SET PROBLEM →
Repeat the entire listing exactly.

AVAILABLE DATA →
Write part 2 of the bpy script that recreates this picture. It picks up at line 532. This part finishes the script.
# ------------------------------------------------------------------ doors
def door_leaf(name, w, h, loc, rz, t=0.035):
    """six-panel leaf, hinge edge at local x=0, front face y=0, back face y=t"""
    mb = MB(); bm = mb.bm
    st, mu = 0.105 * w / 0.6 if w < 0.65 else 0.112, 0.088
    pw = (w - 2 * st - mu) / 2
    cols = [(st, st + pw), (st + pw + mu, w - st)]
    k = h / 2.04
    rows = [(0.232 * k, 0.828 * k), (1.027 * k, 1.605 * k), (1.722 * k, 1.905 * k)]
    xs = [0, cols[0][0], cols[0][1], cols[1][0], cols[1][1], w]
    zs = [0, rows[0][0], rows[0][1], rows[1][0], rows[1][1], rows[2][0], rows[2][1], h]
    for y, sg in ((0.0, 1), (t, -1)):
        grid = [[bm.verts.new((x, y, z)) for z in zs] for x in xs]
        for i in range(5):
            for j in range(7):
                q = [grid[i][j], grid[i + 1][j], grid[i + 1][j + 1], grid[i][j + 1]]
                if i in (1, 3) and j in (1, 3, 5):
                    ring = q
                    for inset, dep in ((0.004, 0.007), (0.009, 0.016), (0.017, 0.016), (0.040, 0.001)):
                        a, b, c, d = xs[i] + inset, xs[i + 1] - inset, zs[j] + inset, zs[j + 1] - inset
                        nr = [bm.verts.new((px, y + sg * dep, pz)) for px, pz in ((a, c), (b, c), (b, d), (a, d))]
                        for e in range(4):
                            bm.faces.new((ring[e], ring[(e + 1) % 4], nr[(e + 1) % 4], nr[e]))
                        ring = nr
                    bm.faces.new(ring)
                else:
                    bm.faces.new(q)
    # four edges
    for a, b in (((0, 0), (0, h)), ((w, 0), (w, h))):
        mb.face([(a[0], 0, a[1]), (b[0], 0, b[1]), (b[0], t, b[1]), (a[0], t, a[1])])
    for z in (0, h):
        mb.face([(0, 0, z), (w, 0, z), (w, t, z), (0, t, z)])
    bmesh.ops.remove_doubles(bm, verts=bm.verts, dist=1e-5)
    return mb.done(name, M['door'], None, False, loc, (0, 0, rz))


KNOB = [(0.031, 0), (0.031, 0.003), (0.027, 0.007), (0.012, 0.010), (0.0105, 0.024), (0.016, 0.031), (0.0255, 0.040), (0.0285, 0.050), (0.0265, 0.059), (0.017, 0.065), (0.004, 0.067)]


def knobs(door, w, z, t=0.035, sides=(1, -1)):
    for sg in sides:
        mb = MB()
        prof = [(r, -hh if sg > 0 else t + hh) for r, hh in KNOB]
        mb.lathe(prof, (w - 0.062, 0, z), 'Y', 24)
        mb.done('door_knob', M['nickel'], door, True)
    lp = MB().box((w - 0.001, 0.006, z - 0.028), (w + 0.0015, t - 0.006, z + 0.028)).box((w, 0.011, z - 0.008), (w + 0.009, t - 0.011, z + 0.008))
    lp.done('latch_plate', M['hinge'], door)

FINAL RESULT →
Write part 2 of the bpy script that recreates this picture. It picks up at line 532. This part finishes the script.
# ------------------------------------------------------------------ doors
def door_leaf(name, w, h, loc, rz, t=0.035):
    """six-panel leaf, hinge edge at local x=0, front face y=0, back face y=t"""
    mb = MB(); bm = mb.bm
    st, mu = 0.105 * w / 0.6 if w < 0.65 else 0.112, 0.088
    pw = (w - 2 * st - mu) / 2
    cols = [(st, st + pw), (st + pw + mu, w - st)]
    k = h / 2.04
    rows = [(0.232 * k, 0.828 * k), (1.027 * k, 1.605 * k), (1.722 * k, 1.905 * k)]
    xs = [0, cols[0][0], cols[0][1], cols[1][0], cols[1][1], w]
    zs = [0, rows[0][0], rows[0][1], rows[1][0], rows[1][1], rows[2][0], rows[2][1], h]
    for y, sg in ((0.0, 1), (t, -1)):
        grid = [[bm.verts.new((x, y, z)) for z in zs] for x in xs]
        for i in range(5):
            for j in range(7):
                q = [grid[i][j], grid[i + 1][j], grid[i + 1][j + 1], grid[i][j + 1]]
                if i in (1, 3) and j in (1, 3, 5):
                    ring = q
                    for inset, dep in ((0.004, 0.007), (0.009, 0.016), (0.017, 0.016), (0.040, 0.001)):
                        a, b, c, d = xs[i] + inset, xs[i + 1] - inset, zs[j] + inset, zs[j + 1] - inset
                        nr = [bm.verts.new((px, y + sg * dep, pz)) for px, pz in ((a, c), (b, c), (b, d), (a, d))]
                        for e in range(4):
                            bm.faces.new((ring[e], ring[(e + 1) % 4], nr[(e + 1) % 4], nr[e]))
                        ring = nr
                    bm.faces.new(ring)
                else:
                    bm.faces.new(q)
    # four edges
    for a, b in (((0, 0), (0, h)), ((w, 0), (w, h))):
        mb.face([(a[0], 0, a[1]), (b[0], 0, b[1]), (b[0], t, b[1]), (a[0], t, a[1])])
    for z in (0, h):
        mb.face([(0, 0, z), (w, 0, z), (w, t, z), (0, t, z)])
    bmesh.ops.remove_doubles(bm, verts=bm.verts, dist=1e-5)
    return mb.done(name, M['door'], None, False, loc, (0, 0, rz))


KNOB = [(0.031, 0), (0.031, 0.003), (0.027, 0.007), (0.012, 0.010), (0.0105, 0.024), (0.016, 0.031), (0.0255, 0.040), (0.0285, 0.050), (0.0265, 0.059), (0.017, 0.065), (0.004, 0.067)]


def knobs(door, w, z, t=0.035, sides=(1, -1)):
    for sg in sides:
        mb = MB()
        prof = [(r, -hh if sg > 0 else t + hh) for r, hh in KNOB]
        mb.lathe(prof, (w - 0.062, 0, z), 'Y', 24)
        mb.done('door_knob', M['nickel'], door, True)
    lp = MB().box((w - 0.001, 0.006, z - 0.028), (w + 0.0015, t - 0.006, z + 0.028)).box((w, 0.011, z - 0.008), (w + 0.009, t - 0.011, z + 0.008))
    lp.done('latch_plate', M['hinge'], door)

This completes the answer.